What you are asked to do:
Give a verbatim quotation of every record.

----------------

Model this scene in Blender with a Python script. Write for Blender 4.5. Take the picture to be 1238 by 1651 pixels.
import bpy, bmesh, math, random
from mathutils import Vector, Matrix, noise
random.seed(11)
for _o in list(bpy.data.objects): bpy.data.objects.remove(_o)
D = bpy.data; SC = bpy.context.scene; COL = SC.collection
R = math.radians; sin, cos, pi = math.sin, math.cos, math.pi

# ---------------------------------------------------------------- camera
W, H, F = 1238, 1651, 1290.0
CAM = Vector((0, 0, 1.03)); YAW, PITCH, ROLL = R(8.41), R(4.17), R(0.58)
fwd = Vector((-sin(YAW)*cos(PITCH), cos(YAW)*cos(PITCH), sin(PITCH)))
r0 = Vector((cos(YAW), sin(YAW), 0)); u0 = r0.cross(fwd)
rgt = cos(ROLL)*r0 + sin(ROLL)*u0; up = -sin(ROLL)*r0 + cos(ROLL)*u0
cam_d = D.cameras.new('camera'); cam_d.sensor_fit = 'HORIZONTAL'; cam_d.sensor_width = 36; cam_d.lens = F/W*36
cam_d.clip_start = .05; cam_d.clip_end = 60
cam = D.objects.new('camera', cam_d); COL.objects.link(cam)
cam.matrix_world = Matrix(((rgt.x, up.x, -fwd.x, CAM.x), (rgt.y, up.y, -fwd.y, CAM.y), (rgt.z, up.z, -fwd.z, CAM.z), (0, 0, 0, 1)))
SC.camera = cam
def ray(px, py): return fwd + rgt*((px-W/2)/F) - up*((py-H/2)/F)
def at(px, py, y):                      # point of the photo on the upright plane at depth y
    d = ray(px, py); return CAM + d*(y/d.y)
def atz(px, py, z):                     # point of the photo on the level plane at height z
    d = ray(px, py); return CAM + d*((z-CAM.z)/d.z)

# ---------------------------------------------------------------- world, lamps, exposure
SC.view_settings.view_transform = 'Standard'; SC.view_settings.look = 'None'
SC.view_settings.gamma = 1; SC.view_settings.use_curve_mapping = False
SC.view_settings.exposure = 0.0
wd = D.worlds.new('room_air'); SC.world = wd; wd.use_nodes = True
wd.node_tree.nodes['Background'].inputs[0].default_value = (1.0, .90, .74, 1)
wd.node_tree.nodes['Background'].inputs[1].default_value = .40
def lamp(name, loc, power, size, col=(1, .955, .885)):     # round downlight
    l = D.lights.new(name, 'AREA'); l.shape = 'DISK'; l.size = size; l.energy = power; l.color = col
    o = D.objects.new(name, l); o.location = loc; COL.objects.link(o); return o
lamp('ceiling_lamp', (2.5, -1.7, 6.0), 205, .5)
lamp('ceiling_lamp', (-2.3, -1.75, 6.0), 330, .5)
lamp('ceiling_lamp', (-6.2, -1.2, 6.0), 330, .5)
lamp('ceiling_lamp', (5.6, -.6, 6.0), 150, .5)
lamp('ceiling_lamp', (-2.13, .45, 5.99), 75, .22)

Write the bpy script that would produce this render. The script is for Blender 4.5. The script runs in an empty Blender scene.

----------------

Correct output:
Model this scene in Blender with a Python script. Write for Blender 4.5. Take the picture to be 1238 by 1651 pixels.
import bpy, bmesh, math, random
from mathutils import Vector, Matrix, noise
random.seed(11)
for _o in list(bpy.data.objects): bpy.data.objects.remove(_o)
D = bpy.data; SC = bpy.context.scene; COL = SC.collection
R = math.radians; sin, cos, pi = math.sin, math.cos, math.pi

# ---------------------------------------------------------------- camera
W, H, F = 1238, 1651, 1290.0
CAM = Vector((0, 0, 1.03)); YAW, PITCH, ROLL = R(8.41), R(4.17), R(0.58)
fwd = Vector((-sin(YAW)*cos(PITCH), cos(YAW)*cos(PITCH), sin(PITCH)))
r0 = Vector((cos(YAW), sin(YAW), 0)); u0 = r0.cross(fwd)
rgt = cos(ROLL)*r0 + sin(ROLL)*u0; up = -sin(ROLL)*r0 + cos(ROLL)*u0
cam_d = D.cameras.new('camera'); cam_d.sensor_fit = 'HORIZONTAL'; cam_d.sensor_width = 36; cam_d.lens = F/W*36
cam_d.clip_start = .05; cam_d.clip_end = 60
cam = D.objects.new('camera', cam_d); COL.objects.link(cam)
cam.matrix_world = Matrix(((rgt.x, up.x, -fwd.x, CAM.x), (rgt.y, up.y, -fwd.y, CAM.y), (rgt.z, up.z, -fwd.z, CAM.z), (0, 0, 0, 1)))
SC.camera = cam
def ray(px, py): return fwd + rgt*((px-W/2)/F) - up*((py-H/2)/F)
def at(px, py, y):                      # point of the photo on the upright plane at depth y
    d = ray(px, py); return CAM + d*(y/d.y)
def atz(px, py, z):                     # point of the photo on the level plane at height z
    d = ray(px, py); return CAM + d*((z-CAM.z)/d.z)

# ---------------------------------------------------------------- world, lamps, exposure
SC.view_settings.view_transform = 'Standard'; SC.view_settings.look = 'None'
SC.view_settings.gamma = 1; SC.view_settings.use_curve_mapping = False
SC.view_settings.exposure = 0.0
wd = D.worlds.new('room_air'); SC.world = wd; wd.use_nodes = True
wd.node_tree.nodes['Background'].inputs[0].default_value = (1.0, .90, .74, 1)
wd.node_tree.nodes['Background'].inputs[1].default_value = .40
def lamp(name, loc, power, size, col=(1, .955, .885)):     # round downlight
    l = D.lights.new(name, 'AREA'); l.shape = 'DISK'; l.size = size; l.energy = power; l.color = col
    o = D.objects.new(name, l); o.location = loc; COL.objects.link(o); return o
lamp('ceiling_lamp', (2.5, -1.7, 6.0), 205, .5)
lamp('ceiling_lamp', (-2.3, -1.75, 6.0), 330, .5)
lamp('ceiling_lamp', (-6.2, -1.2, 6.0), 330, .5)
lamp('ceiling_lamp', (5.6, -.6, 6.0), 150, .5)
lamp('ceiling_lamp', (-2.13, .45, 5.99), 75, .22)

Write the bpy script that would produce this render. The script is for Blender 4.5. The script runs in an empty Blender scene.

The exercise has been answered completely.